● **Task**
Scan the lines below for the word "from". Copy each line you find it in.

● **Data**
## BEGIN
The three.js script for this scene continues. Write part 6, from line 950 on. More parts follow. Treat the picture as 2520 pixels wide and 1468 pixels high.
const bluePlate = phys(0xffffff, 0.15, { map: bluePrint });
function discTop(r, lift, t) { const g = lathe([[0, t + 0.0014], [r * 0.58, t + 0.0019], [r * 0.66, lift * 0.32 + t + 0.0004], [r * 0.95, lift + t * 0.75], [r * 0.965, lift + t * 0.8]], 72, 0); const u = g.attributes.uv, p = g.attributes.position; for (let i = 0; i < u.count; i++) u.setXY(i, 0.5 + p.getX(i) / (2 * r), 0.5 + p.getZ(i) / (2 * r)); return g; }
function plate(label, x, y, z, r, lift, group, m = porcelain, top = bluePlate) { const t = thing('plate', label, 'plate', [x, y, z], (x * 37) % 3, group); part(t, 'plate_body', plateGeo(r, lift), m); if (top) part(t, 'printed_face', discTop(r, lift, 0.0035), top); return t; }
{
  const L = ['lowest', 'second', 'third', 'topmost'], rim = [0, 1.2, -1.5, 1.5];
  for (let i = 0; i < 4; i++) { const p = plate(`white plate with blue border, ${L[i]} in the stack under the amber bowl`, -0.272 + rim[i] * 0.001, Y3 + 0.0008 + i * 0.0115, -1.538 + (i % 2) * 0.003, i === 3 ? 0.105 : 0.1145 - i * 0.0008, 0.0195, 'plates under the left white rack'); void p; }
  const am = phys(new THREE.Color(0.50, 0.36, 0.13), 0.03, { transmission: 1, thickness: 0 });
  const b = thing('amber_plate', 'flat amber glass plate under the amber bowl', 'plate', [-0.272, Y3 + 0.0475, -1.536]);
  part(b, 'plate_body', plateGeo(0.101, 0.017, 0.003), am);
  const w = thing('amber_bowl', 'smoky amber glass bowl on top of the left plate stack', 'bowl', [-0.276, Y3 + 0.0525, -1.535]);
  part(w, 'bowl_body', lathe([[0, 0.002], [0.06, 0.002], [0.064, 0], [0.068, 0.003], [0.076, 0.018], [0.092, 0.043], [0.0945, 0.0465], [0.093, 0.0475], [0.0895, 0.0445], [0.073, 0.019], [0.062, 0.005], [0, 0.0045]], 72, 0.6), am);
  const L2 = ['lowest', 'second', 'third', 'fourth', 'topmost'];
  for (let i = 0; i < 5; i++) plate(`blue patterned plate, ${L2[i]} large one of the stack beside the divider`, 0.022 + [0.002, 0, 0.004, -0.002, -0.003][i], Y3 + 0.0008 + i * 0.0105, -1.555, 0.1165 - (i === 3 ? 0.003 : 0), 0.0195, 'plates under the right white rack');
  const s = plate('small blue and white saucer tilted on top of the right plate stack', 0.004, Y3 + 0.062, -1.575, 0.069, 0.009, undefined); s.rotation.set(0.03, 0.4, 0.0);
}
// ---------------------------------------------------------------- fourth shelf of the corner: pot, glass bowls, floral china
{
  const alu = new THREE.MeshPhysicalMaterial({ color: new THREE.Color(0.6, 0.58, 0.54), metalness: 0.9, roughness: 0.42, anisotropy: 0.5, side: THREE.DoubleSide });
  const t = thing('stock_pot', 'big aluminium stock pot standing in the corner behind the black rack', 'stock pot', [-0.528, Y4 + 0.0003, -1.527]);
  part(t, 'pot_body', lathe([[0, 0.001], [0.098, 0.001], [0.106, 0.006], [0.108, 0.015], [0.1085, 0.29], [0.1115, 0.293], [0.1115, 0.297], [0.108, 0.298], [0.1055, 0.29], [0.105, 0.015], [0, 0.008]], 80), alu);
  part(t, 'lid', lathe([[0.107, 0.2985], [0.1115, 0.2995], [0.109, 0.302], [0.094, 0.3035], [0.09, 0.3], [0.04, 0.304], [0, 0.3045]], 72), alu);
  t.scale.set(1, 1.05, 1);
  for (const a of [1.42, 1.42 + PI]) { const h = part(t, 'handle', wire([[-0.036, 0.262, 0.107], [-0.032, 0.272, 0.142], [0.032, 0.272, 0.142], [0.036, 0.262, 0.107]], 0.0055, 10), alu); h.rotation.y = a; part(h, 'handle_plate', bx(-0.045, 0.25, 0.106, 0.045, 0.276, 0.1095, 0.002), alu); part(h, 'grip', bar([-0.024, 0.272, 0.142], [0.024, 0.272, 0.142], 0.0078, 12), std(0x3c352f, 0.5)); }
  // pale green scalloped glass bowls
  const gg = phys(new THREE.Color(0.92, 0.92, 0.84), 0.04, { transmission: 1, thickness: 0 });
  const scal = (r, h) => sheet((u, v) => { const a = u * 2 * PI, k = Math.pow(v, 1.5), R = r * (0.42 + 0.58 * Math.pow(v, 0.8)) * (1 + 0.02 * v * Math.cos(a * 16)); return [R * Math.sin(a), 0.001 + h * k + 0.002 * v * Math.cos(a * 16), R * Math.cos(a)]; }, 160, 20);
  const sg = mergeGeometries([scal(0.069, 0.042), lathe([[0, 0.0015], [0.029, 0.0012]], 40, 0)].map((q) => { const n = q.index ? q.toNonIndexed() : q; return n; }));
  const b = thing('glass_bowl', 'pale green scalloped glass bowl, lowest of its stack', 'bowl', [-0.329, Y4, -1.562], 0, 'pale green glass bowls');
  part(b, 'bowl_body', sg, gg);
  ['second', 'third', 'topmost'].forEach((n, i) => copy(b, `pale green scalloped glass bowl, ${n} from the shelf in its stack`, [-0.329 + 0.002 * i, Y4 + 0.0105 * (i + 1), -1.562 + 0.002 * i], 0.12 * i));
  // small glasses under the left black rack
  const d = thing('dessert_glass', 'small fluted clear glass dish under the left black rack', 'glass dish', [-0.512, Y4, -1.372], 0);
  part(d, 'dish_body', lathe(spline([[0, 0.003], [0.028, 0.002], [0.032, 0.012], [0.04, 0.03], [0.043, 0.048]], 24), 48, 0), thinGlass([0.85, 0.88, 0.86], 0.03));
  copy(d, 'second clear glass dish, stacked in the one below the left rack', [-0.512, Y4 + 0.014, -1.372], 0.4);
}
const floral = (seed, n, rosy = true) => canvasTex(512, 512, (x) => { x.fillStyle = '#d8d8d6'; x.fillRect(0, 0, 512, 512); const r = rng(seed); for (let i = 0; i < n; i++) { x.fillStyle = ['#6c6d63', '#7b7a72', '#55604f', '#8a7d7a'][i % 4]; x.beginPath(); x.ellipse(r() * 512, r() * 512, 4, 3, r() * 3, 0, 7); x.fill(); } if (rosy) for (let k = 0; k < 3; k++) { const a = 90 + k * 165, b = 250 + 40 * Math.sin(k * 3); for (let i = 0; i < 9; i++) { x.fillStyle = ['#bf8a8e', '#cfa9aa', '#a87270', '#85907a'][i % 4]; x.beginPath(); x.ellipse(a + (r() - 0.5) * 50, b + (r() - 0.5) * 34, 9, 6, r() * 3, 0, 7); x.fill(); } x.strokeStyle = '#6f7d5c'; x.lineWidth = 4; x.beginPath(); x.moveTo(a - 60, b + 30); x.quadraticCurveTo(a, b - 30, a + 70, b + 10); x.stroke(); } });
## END
● **Reply**
The three.js script for this scene continues. Write part 6, from line 950 on. More parts follow. Treat the picture as 2520 pixels wide and 1468 pixels high.
  ['second', 'third', 'topmost'].forEach((n, i) => copy(b, `pale green scalloped glass bowl, ${n} from the shelf in its stack`, [-0.329 + 0.002 * i, Y4 + 0.0105 * (i + 1), -1.562 + 0.002 * i], 0.12 * i));